It has been ‘riches to rags’ for investors who had exposure to 226 stocks which lost over 90 per cent of value in the last twenty years. A good number of textile stocks feature in the worst performers over the last two decades. NRC, Uniworth, Punjab Woolcombers and Jamshri Ranjitsinghji Spinning and Weaving Mills topped the list, losing in excess of 99 per cent during the period 1993-2013. The stock of Rayon player NRC which traded at Rs 1,650 in January 1993 is down to Rs 4 currently. Other losers in the textile space include JCT, Ashnoor Textile Mills and Oswal Spinning and Weaving Mills.

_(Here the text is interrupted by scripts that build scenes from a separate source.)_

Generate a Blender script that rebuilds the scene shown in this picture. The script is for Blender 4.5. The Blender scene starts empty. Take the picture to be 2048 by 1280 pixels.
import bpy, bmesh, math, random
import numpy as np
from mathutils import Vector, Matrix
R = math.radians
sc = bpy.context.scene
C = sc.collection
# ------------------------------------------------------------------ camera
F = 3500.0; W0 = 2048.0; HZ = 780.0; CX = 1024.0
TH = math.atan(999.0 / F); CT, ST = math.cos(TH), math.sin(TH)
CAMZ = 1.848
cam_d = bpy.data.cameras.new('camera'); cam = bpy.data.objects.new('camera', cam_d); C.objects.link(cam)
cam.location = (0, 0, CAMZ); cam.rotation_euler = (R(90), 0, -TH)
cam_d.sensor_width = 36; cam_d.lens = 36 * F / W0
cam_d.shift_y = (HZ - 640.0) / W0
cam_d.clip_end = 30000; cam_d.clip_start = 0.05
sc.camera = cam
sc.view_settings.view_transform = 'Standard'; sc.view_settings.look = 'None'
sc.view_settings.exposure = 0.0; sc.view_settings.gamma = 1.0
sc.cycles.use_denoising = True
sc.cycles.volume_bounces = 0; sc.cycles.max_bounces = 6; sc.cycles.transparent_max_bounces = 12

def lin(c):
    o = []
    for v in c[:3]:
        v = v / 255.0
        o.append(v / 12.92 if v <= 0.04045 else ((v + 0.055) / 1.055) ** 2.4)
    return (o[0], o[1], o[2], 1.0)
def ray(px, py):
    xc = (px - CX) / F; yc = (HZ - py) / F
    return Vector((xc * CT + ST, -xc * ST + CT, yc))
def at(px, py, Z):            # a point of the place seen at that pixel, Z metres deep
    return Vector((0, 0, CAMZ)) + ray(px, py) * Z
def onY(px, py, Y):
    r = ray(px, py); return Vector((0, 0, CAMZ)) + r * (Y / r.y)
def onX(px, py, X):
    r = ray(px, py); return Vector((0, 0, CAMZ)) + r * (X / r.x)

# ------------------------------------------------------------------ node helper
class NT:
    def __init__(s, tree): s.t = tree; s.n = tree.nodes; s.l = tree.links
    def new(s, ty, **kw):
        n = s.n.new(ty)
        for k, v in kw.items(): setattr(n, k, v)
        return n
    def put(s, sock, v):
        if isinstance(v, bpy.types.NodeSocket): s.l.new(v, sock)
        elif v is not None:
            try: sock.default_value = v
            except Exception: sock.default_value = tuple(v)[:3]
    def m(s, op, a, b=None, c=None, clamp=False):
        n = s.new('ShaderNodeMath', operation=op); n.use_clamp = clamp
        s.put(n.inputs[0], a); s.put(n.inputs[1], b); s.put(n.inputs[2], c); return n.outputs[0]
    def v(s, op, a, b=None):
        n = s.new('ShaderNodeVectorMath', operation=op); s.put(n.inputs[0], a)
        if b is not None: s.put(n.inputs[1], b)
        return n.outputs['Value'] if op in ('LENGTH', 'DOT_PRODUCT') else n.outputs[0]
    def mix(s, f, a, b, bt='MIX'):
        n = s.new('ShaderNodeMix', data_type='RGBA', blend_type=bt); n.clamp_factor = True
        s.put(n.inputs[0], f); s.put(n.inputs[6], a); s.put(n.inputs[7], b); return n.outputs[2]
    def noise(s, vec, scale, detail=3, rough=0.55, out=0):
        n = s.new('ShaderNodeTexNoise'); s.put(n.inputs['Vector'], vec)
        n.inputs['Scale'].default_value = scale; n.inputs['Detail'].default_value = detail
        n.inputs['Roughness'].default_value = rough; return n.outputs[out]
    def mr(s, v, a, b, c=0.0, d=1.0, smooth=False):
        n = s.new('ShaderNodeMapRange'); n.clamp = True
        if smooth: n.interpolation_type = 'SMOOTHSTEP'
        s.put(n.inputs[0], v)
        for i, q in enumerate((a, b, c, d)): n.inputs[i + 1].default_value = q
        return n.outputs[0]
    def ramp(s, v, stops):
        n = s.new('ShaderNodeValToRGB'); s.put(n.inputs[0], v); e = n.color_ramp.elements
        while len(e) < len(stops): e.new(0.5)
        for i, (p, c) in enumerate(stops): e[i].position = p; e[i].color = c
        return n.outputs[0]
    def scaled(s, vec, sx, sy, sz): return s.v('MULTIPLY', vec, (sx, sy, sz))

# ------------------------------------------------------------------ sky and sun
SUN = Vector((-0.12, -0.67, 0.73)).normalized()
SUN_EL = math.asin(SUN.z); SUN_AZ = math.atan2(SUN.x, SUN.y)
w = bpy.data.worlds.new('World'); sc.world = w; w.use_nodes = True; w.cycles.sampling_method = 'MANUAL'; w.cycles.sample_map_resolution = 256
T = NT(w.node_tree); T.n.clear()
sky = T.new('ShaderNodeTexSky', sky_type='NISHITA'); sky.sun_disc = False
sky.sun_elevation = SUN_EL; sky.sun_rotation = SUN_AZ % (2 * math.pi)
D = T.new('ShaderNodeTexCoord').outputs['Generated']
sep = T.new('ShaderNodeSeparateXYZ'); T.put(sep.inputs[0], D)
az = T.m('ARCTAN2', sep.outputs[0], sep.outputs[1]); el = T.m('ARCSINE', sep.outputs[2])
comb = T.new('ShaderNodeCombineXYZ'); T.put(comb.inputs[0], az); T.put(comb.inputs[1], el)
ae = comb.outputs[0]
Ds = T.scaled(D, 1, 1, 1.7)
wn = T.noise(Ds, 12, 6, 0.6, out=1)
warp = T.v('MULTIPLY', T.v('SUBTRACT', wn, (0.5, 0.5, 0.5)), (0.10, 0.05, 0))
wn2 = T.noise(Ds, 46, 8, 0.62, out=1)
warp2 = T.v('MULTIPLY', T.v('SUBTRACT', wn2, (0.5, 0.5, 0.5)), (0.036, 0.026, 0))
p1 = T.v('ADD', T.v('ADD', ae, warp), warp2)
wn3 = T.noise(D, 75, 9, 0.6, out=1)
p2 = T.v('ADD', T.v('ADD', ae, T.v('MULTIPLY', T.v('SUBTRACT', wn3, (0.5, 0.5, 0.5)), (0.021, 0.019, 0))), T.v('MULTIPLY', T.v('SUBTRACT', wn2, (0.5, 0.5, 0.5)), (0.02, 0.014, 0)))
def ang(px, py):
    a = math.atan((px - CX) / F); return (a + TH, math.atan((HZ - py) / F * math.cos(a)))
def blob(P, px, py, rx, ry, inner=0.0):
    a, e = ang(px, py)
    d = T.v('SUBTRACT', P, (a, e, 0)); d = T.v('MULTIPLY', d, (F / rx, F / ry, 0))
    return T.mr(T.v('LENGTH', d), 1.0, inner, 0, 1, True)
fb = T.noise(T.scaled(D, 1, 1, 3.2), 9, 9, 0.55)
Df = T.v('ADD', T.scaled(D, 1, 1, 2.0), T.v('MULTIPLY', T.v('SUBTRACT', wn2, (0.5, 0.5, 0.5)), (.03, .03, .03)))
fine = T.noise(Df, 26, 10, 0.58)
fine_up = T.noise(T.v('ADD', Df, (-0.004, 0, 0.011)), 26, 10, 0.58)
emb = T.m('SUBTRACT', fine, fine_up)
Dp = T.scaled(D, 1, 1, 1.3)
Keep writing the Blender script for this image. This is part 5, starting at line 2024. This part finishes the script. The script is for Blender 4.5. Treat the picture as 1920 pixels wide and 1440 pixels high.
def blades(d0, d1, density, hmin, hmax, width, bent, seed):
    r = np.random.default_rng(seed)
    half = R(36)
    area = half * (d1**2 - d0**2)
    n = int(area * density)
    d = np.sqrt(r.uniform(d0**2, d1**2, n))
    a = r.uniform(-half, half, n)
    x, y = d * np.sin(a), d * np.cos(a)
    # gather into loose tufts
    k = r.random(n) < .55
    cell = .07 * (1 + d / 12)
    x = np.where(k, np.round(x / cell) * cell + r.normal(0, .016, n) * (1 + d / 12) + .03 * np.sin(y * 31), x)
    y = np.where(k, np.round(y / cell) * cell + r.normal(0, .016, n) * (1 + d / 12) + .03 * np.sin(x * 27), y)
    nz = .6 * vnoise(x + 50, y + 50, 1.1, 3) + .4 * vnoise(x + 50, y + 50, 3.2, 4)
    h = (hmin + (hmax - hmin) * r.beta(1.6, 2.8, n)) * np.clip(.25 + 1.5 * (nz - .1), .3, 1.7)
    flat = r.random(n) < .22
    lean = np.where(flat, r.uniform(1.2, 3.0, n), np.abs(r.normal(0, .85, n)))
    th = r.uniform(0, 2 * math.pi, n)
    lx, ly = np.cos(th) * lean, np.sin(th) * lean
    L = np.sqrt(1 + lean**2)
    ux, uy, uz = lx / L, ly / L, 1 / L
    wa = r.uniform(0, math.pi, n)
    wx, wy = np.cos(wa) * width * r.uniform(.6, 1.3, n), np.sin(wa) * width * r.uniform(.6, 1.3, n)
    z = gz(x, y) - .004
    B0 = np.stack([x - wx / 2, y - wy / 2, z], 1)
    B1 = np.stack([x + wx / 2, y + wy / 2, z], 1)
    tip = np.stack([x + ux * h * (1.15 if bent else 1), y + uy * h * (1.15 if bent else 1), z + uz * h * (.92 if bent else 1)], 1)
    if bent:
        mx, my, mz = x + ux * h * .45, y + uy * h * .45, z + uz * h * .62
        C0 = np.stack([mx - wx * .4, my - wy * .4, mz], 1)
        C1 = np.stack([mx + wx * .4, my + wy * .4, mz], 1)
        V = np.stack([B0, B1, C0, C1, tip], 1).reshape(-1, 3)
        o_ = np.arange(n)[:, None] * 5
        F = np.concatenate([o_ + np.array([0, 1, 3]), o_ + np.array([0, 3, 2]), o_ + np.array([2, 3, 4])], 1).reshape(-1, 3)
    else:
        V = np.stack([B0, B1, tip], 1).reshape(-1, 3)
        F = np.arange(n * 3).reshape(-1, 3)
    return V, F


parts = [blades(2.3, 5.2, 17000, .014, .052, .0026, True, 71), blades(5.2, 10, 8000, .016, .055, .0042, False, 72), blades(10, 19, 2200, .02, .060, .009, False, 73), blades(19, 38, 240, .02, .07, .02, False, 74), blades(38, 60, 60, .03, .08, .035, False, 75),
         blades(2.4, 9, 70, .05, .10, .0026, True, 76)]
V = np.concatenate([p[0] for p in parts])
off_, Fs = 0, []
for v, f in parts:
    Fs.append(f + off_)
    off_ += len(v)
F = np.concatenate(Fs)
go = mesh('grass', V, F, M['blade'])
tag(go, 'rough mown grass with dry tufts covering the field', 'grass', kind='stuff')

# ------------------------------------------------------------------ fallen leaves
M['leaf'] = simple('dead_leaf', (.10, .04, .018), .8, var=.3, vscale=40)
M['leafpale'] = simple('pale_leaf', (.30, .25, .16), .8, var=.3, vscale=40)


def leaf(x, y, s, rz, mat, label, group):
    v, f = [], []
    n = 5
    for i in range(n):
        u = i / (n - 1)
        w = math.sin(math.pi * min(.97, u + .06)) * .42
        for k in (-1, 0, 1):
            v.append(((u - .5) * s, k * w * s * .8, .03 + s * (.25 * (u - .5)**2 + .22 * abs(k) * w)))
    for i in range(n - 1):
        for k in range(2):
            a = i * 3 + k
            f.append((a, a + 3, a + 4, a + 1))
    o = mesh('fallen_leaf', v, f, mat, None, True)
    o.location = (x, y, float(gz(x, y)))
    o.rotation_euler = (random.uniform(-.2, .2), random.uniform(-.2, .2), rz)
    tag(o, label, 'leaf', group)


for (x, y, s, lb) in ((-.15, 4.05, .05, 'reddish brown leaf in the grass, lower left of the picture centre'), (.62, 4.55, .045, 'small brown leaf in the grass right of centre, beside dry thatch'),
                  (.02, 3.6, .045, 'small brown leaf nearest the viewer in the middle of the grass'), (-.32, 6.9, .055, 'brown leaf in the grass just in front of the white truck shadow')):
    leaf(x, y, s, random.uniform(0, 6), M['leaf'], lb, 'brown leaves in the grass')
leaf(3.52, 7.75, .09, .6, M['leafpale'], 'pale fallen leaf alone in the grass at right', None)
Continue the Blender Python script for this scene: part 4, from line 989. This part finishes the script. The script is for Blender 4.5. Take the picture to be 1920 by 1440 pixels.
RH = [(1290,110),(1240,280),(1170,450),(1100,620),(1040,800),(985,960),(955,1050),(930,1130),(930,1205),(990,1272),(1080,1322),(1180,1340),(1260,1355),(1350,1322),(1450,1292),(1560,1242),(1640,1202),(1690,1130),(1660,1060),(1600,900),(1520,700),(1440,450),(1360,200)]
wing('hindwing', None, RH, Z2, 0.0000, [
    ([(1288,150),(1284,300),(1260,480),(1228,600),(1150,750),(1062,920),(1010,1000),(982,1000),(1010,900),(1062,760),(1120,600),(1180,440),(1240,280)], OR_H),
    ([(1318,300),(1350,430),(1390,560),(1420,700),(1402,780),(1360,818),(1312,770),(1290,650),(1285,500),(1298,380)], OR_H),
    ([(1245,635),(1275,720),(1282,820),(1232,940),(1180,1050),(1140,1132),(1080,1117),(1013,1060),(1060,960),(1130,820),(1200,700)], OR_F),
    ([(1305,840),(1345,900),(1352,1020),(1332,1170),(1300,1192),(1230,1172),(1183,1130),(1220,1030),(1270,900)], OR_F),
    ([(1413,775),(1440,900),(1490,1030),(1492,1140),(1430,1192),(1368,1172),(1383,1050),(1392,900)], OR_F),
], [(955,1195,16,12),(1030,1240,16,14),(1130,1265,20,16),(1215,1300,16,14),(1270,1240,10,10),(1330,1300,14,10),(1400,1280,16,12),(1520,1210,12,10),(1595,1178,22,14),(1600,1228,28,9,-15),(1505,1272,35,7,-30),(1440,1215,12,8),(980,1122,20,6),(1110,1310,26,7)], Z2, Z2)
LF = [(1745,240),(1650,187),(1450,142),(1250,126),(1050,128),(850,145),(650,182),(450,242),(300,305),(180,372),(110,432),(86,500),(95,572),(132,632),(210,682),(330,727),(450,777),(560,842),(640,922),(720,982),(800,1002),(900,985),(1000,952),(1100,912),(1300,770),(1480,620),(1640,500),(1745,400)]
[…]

Similarly, investors in financers Lloyds Finance and Apple Finance have lost in excess of 98 per cent in the last twenty years. The stock of Apple Finance, which traded at Rs 115 in January 1993, now trades at less than Rs 2. Stocks of entertainment content providers GV Films and Pentamedia Graphics also figure among the top losers. GV Films’ stock tanked over 98 per cent in the last two decades, from Rs 28 in 1993 to Rs 0.5 currently.

Stocks of glass makers Triveni Glass and FGP Ltd, forging company Amforge Industries, IT player Triton Corp, wind equipment maker NEPC India and paper producer Aurangabad Paper Mills also figure in the losers list.

Suspended stocks

It’s not just about gainers and losers, a good number of stocks have been barred from trading in the exchange for various reasons. Trading in stocks of 28 per cent of the BSE universe has been suspended. A large number of them have been suspended for penal reasons, while some others have been barred for other procedural reasons.

Stocks of telecom equipment manufacturer Webel Communications, textile player Bonanza Industries, detergent producer Continental Chemicals, engineering company Incorporated Engineers Ltd and Nagarjuna Finance Ltd are among the stocks suspended from trading for penal reasons.

Similarly, stocks of software player Cauvery Software Engineering, financier Bagalkot Udyog, textiles company Arihant Industries and sugar producer Willard India feature in the list of stocks barred from trading for procedural reasons.

Equities, Inflation and Gold

While long-term equity returns have been a mixed bag with just select companies delivering handsome returns, how have other asset classes fared over the same period? Have equities managed to beat inflation? Read on.

The Sensex returned annualised gains of 11.4 per cent, higher than the 7.9 per cent rise in the Industrial Workers’ Consumer Price Inflation. But only 22 per cent of the universe (245 out of 1,108 stocks) managed to beat inflation. Gold as an asset class fared better than equities in the last two decades.

Gold (in rupee terms) delivered 12.6 per cent annualised gains higher than the Sensex and inflation. Interest rate for term deposits for five years and above witnessed a wild swing, ranging between 5.25 per cent and 13 per cent in the last two years.